------ Supplied information ------

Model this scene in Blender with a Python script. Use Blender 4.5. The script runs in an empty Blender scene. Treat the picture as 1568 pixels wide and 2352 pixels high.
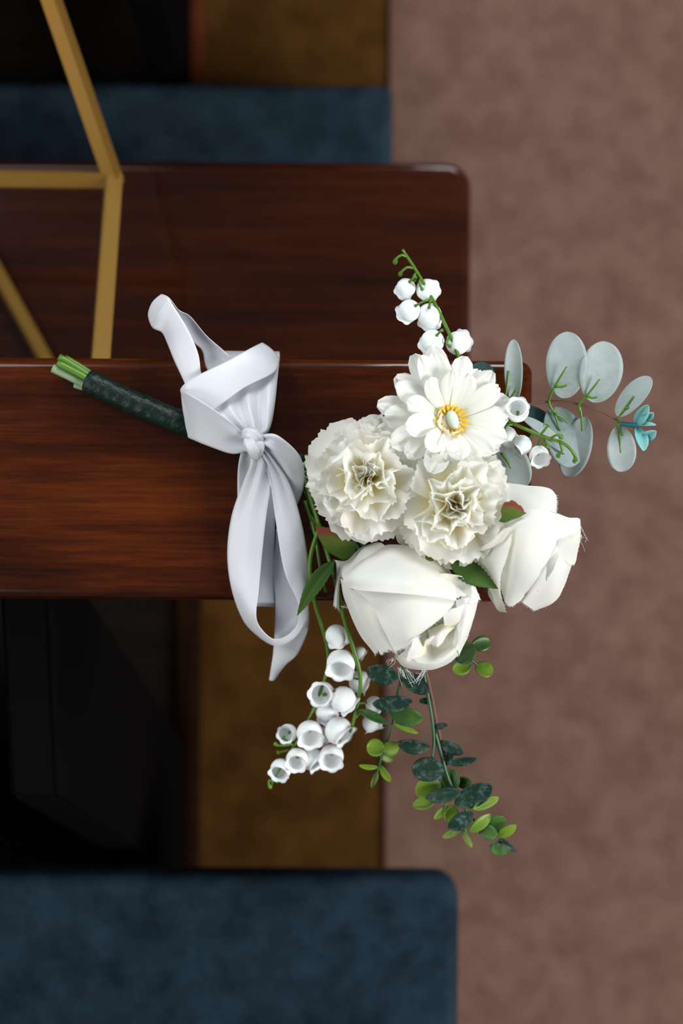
import bpy, bmesh, math, random
from mathutils import Vector, Matrix, noise

R = random.Random(7)
SC = bpy.context.scene
COL = SC.collection

# ---------------------------------------------------------------- camera, world, lights, exposure
LEDGE_Z = 0.86            # top of the pew ledge that carries the bouquet
CAM_Z = 1.71
K = 0.28e-3 / 0.85        # metres per pixel and metre of distance (1568 x 2352 frame)

cam_d = bpy.data.cameras.new('camera')
cam = bpy.data.objects.new('camera', cam_d)
COL.objects.link(cam)
cam.location = (0, 0, CAM_Z)
cam_d.sensor_fit = 'VERTICAL'
cam_d.sensor_height = 36
cam_d.lens = 36 / (2352 * K)
cam_d.clip_start = 0.02
cam_d.dof.use_dof = True
cam_d.dof.focus_distance = CAM_Z - LEDGE_Z - 0.040
cam_d.dof.aperture_fstop = 3.6
SC.camera = cam

world = bpy.data.worlds.new('world')
SC.world = world
world.use_nodes = True
bg = world.node_tree.nodes['Background']
bg.inputs[0].default_value = (0.82, 0.91, 1.0, 1)
bg.inputs[1].default_value = 0.09


def area(name, loc, target, size, power, color):
    d = bpy.data.lights.new(name, 'AREA')
    d.shape = 'RECTANGLE'
    d.size, d.size_y = size
    d.energy = power
    d.color = color
    o = bpy.data.objects.new(name, d)
    COL.objects.link(o)
    o.location = loc
    o.rotation_euler = (Vector(target) - Vector(loc)).to_track_quat('-Z', 'Y').to_euler()
    return o


area('window_light', (0.62, 2.6, 2.5), (0.1, 0, 0.8), (1.2, 1.3), 68, (0.93, 0.97, 1.0))
area('aisle_light', (2.8, -0.95, 2.5), (0.1, 0, 0.8), (1.4, 1.6), 142, (1.0, 0.99, 0.97))
area('side_fill', (-2.7, -1.0, 2.8), (0.0, 0, 0.8), (1.4, 2.0), 50, (1.0, 0.97, 0.93))  # unseen fill added on the left to flatten the light
area('far_fill', (-2.3, 1.4, 2.9), (0.0, 0, 0.8), (1.6, 2.0), 46, (0.96, 0.98, 1.0))  # second added fill, no real source, evens out the far left side
SC.cycles.diffuse_bounces = 10
SC.cycles.max_bounces = 14

SC.view_settings.view_transform = 'Standard'
SC.view_settings.look = 'None'
SC.view_settings.gamma = 1
SC.view_settings.exposure = 0.0
SC.view_settings.use_curve_mapping = False


# ---------------------------------------------------------------- helpers
def P(px, py, h=0.0):
    """point seen at photo pixel (px, py), h millimetres above the ledge top"""
    z = LEDGE_Z + h * 1e-3
    d = CAM_Z - z
    return Vector(((px - 784) * K * d, (1176 - py) * K * d, z))


def PZ(px, py, z):
    d = CAM_Z - z
    return Vector(((px - 784) * K * d, (1176 - py) * K * d, z))


def mat(name):
    m = bpy.data.materials.new(name)
    m.use_nodes = True
    nt = m.node_tree
    return m, nt, nt.nodes['Principled BSDF'], nt.nodes['Material Output']


def N(nt, typ, **kw):
    n = nt.nodes.new(typ)
    for k, v in kw.items():
        if k.startswith('i_'):
            key = k[2:]
            key = int(key) if key.isdigit() else key.replace('_', ' ')
            n.inputs[key].default_value = v
        else:
            setattr(n, k, v)
    return n


def ramp(nt, stops, fac):
    r = nt.nodes.new('ShaderNodeValToRGB')
    el = r.color_ramp.elements
    while len(el) < len(stops):
        el.new(0.5)
    for e, (p, c) in zip(el, stops):
        e.position = p
        e.color = (*c, 1)
    nt.links.new(fac, r.inputs[0])
    return r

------

__What is asked__: Select all lines in the listing above where the word "scene" appears, and show them.

__Answer to the problem__:
Model this scene in Blender with a Python script. Use Blender 4.5. The script runs in an empty Blender scene. Treat the picture as 1568 pixels wide and 2352 pixels high.
SC = bpy.context.scene